No email, no password, no download, nothing to verify. The whole game runs in a browser tab. That was a hard rule from the start, and sticking to it made the game feel a lot more like passing out cards than like logging into software.

The stack, and why it is boring on purpose

There is nothing exotic here. A single Node server runs Express and Socket.io and holds all the game logic in memory. The front end is React, built with Vite. One server process serves the built front end and runs every live game at the same time.

Every game lives in a plain map in memory. No database anywhere. That keeps things fast and simple, and it comes with one honest tradeoff: when I ship an update the server restarts, and any game in progress gets wiped. For a party game where a round lasts twenty minutes, that is a price I am happy to pay. I deploy during quiet hours and move on.

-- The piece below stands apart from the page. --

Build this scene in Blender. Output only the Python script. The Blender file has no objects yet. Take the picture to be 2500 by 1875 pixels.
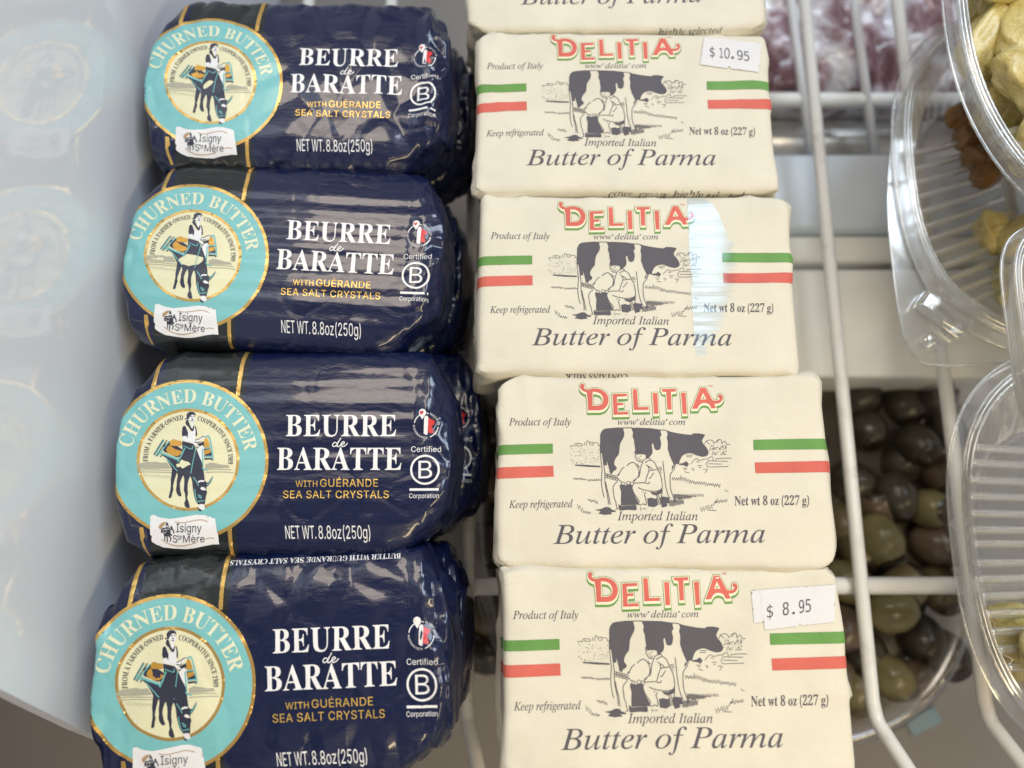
import bpy, bmesh, math, random
import numpy as np
from mathutils import Vector, Matrix, noise
from mathutils.bvhtree import BVHTree
from mathutils.geometry import delaunay_2d_cdt

# ------------------------------------------------------------------ camera, world, lamps, exposure
scene = bpy.context.scene
COL = scene.collection
R = math.radians
PITCH = R(12.0)            # camera looks down, 12 degrees off the vertical
FOCAL = 1880.0             # focal length in photo pixels (photo 2500 x 1875)
CAM_H = 0.3454             # metres above the wire shelf
Z_CREAM = 0.064            # tops of the paper packs
Z_DARK = 0.066             # tops of the foil packs

cam_data = bpy.data.cameras.new('camera')
cam_data.sensor_width = 36.0
cam_data.lens = FOCAL / 2500.0 * 36.0
cam_data.clip_start = 0.005
cam_data.clip_end = 50.0
cam_data.dof.use_dof = True
cam_data.dof.focus_distance = 0.285
cam_data.dof.aperture_fstop = 4.8
cam = bpy.data.objects.new('camera', cam_data)
cam.location = (0, 0, CAM_H)
cam.rotation_euler = (PITCH, 0, 0)
COL.objects.link(cam)
scene.camera = cam

world = bpy.data.worlds.new('World')
scene.world = world
world.use_nodes = True
wt = world.node_tree
w_tc = wt.nodes.new('ShaderNodeTexCoord')
w_no = wt.nodes.new('ShaderNodeTexNoise')
w_no.inputs['Scale'].default_value = 2.6
w_no.inputs['Detail'].default_value = 3.0
w_rp = wt.nodes.new('ShaderNodeValToRGB')
w_rp.color_ramp.elements[0].position, w_rp.color_ramp.elements[0].color = 0.38, (0.10, 0.085, 0.075, 1)
w_rp.color_ramp.elements[1].position, w_rp.color_ramp.elements[1].color = 0.66, (1.05, 1.0, 0.98, 1)
wt.links.new(w_tc.outputs['Generated'], w_no.inputs['Vector'])
wt.links.new(w_no.outputs['Fac'], w_rp.inputs['Fac'])
wt.links.new(w_rp.outputs['Color'], wt.nodes['Background'].inputs[0])
wt.nodes['Background'].inputs[1].default_value = 0.62      # a shop interior: patches of light and dark


def lamp(name, loc, target, size, size_y, power, color, spread=180):
    d = bpy.data.lights.new(name, 'AREA')
    d.shape = 'RECTANGLE'
    d.size, d.size_y = size, size_y
    d.energy = power
    d.color = color
    d.spread = R(spread)
    o = bpy.data.objects.new(name, d)
    o.location = loc
    o.rotation_euler = (Vector(target) - Vector(loc)).to_track_quat('-Z', 'Y').to_euler()
    COL.objects.link(o)
    return o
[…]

A database would have bought me durability I do not need and a lot of maintenance I do not want.

Roles, and how much to show

The game supports up to fifteen players, and the number of mafia scales with the size of the group so it never feels lopsided. Alongside the classic mafia and townsfolk, there are a few roles that change how people play.

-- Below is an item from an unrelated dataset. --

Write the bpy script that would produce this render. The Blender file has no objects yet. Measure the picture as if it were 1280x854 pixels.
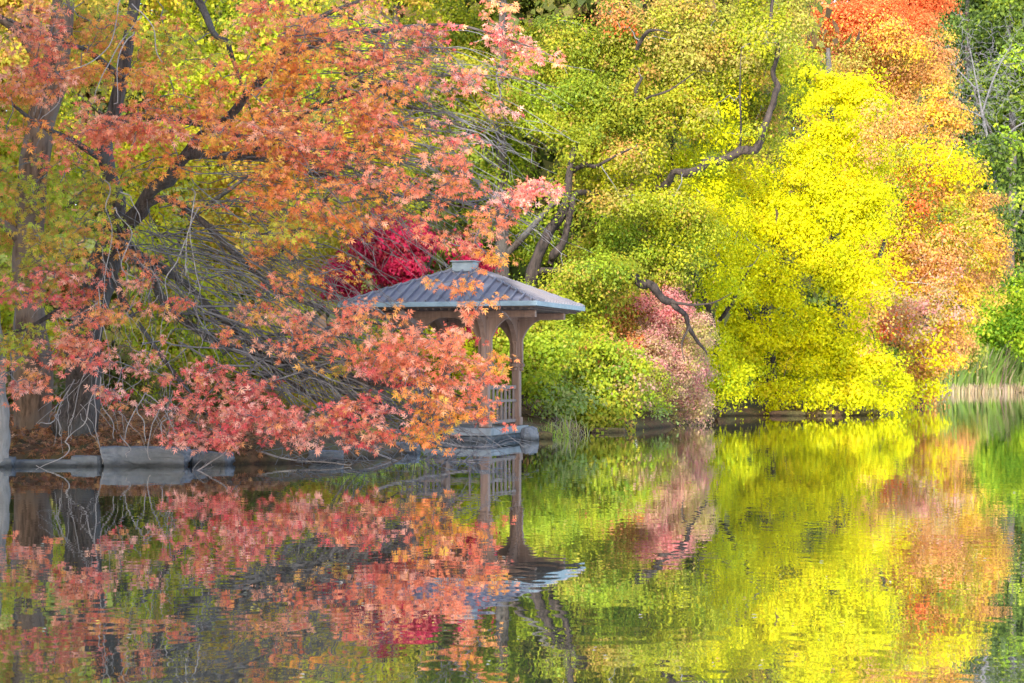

A rule I kept coming back to was how much to reveal. When someone dies, the game shows their role. That single choice does a lot of work. It turns every death into new information and gives the town something real to argue about, instead of just guessing in the dark all game.

The will system

Inspired by Town of Salem, which shaped a lot of what is in this game. While you are alive you can write a will, and when you die it gets read out to everyone. On the surface it is a way to pass on what you learned before the mafia got to you. In practice it is a bluffing tool. You can write a will designed to be found, point fingers from beyond the grave, or leave a trail that makes you look innocent. Some of the best moments in testing came from a dead player's will completely flipping the room.

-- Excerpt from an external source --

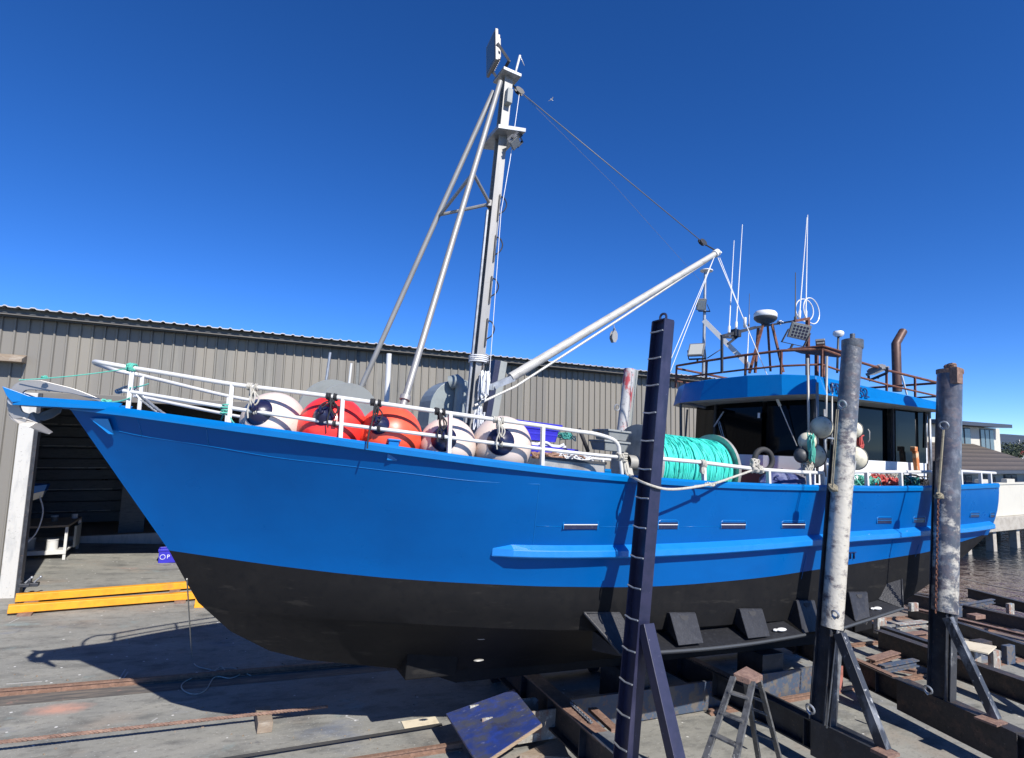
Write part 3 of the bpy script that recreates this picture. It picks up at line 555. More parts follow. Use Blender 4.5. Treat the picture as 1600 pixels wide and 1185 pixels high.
def hullpt(k, s, side=-1):                        # fractional level
    i = min(int(k), len(LV)-2); f = k-i; a, b = lvl(i, s), lvl(i+1, s)
    f0 = f; f = f**(1+1.4*max(0, s-.8)/.2) if i == 0 else f
    u, bb, w_ = [a[j]+(b[j]-a[j])*f for j in range(3)]
    if i == 0: bb -= .10*math.sin(math.pi*f)*max(0, 1-s*2.0)*min(1, s*5)
    if i == 0: w_ = a[2]+(b[2]-a[2])*f0
    return V3((u, VC+side*bb, w_))
def side_b(u, w_):                                # half breadth of the near side at (u,w)
    lo, hi = 0, 5.0
    def solve_s(k):
        a, b = 0, 1
        for _ in range(24):
            m = (a+b)/2
            if hullpt(k, m).x < u: a = m
            else: b = m
        return a
    for _ in range(22):
        m = (lo+hi)/2
        if hullpt(m, solve_s(m)).z > w_: lo = m
        else: hi = m
    return VC-hullpt(m, solve_s(m)).y
boat = thing('fishing_boat', 'blue and black steel fishing boat with white rails propped up on the slipway', 'fishing boat', (6, VC, .6))
KS = [0, .02, .16, .33, .5, .66, .83, 1, 1.002, 1.5, 2, 2.5, 3, 3.25, 3.5, 3.75, 4, 4.5, 5, 5.5, 6, 6.5, 7]
NS = 72
mb = MB()
for side in (-1, 1):
    rows = [[hullpt(k, i/NS, side) for i in range(NS+1)] for k in KS]
    for a in range(len(KS)-1):
        mb.mi = 0 if KS[a+1] <= 1.0 else 1
        mb.grid([rows[a], rows[a+1]])
mb.grid([[hullpt(k, 0, -1) for k in KS[:8]], [hullpt(k, 0, 1) for k in KS[:8]]]); mb.mi = 1; mb.grid([[hullpt(k, 0, -1) for k in KS[7:]], [hullpt(k, 0, 1) for k in KS[7:]]])
mb.mi = 0                                          # transom
ends = [[hullpt(k, 1, sd) for k in KS] for sd in (-1, 1)]
for a in range(len(KS)-1):
    mb.mi = 0 if KS[a+1] <= 1.0 else 1; mb.add([ends[0][a], ends[1][a], ends[1][a+1], ends[0][a+1]], [(0, 1, 2, 3)])
hull = build(mb, 'hull', [M['blue'], M['black']], boat, sharp=30)
# keel bar, skeg, rudder
mb = MB()
mb.slab([(2.6, VC-.1, 1.08), (3.3, VC-.1, .82), (12.3, VC-.1, .82), (12.9, VC-.1, 1.6), (12.2, VC-.1, 2.3), (8, VC-.1, 1.3)], (0, .2, 0)); build(mb, 'keel', M['black'], boat, bev=.01)
mb = MB(); mb.slab([(12.95, VC-.04, .95), (13.6, VC-.04, 1.0), (13.55, VC-.04, 2.75), (13.0, VC-.04, 2.7)], (0, .08, 0)); mb.tube([(13.15, VC, 2.6), (13.15, VC, 3.3)], .05); build(mb, 'rudder', M['black'], boat, bev=.02)
mb = MB(); mb.lathe((12.35, VC, 1.55), (1, 0, 0), [(.05, 0), (.13, .1), (.13, .3), (.05, .42), (0, .45)], 14)
for k in range(4):
    a = k*math.pi/2+.4; d = V3((0, math.cos(a), math.sin(a))); e = V3((0, -math.sin(a), math.cos(a))); c = V3((12.6, VC, 1.55))
    mb.slab([c+d*.1-e*.05, c+d*.25-e*.17, c+d*.5-e*.12+V3((.08, 0, 0)), c+d*.52+e*.1+V3((.08, 0, 0)), c+d*.25+e*.15, c+d*.1+e*.06], (.015, 0, 0))
build(mb, 'propeller', M['anchor'], boat)
# bulwark: inner skin, cap, deck
us = [-1.8+i*(UE+1.75)/56 for i in range(57)]
stemu = lambda w_: -1.79+(4.28-w_)*.80
sbt = [{d: side_b(max(u, stemu(ws(u)-d)+.25), ws(u)-d) for d in (.25, .5, .78, .8)} for u in us]
mb = MB()
for sd in (-1, 1):
    mb.grid([[V3((max(u, stemu(ws(u)-d)+.25), VC+sd*max((bd(u) if d < 0 else sbt[i][d])-.05, .01), ws(u)-d)) for i, u in enumerate(us)] for d in (-.012, .25, .5, .8)])
    mb.grid([[V3((u, VC+sd*(bd(u)+o), ws(u)+z)) for u in us] for o, z in ((.028, -.06), (.034, .0), (.012, .03), (-.06, .03), (-.07, -.03))])
mb.add([V3((UE+.01, VC-bd(UE), ws(UE)+.03)), V3((UE+.01, VC+bd(UE), ws(UE)+.03)), V3((UE-.1, VC+bd(UE), ws(UE)+.03)), V3((UE-.1, VC-bd(UE), ws(UE)+.03))], [(0, 1, 2, 3)])
build(mb, 'bulwark_cap', M['blue_lt'], boat)
mb = MB(); mb.grid([[V3((u, VC-max(sbt[i][.78]-.03, .01), ws(u)-.78)), V3((u, VC+max(sbt[i][.78]-.03, .01), ws(u)-.78))] for i, u in enumerate(us) if u > -.6], False); build(mb, 'deck', M['grey'], boat)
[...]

Voting, trials, and timers

Days follow a rhythm. First there is discussion, on a timer so nobody can stall forever. Then voting opens. If someone collects enough votes, they do not just die on the spot. They stand trial. The accused gets a moment to defend themselves, and then the town votes guilty or innocent while a second timer runs.

The part I care about most is what happens after the verdict: everyone gets to see who voted guilty and who voted innocent. That reveal is where a lot of the paranoia lives. The three people who were suspiciously quick to condemn an innocent townsperson have some explaining to do tomorrow. Timers everywhere keep the whole thing moving so the game has a pulse instead of dragging.

The narrator

The host screen talks. It uses the browser's built in speech synthesis, so there are no voice files to record or ship, and it only runs on the host so the room hears one narrator instead of fifteen slightly out of sync ones. The tone is pure Jackbox: dramatic, a little smug, and happy to make fun of you for dying.

The trick to keeping it from getting old was writing a big pile of lines for each moment and picking randomly. Night one does not read the same way twice. I also gave the narrator a few emotional presets by nudging the pitch and speaking rate, so an ominous line at midnight sounds different from a cheery one at dawn when somehow everybody survived.

Surviving a dropped phone

Phones fall asleep, tabs get backgrounded, someone walks into another room and loses signal. If the game fell apart every time that happened, it would be unplayable. So reconnecting is the default. The connection retries on its own, and if you get fully knocked out, you just rejoin with the same name and drop right back into your seat with your role intact. It is a small thing that quietly saved a lot of games.

What is next

There is a running list. More roles to widen the strategy, maybe a way to keep stats between games, and steady polish on the writing so the narrator keeps surprising people. And more of these posts, since apparently I enjoy writing them.

If you made it this far, the least you can do is round up some friends and go get accused of a murder you did not commit.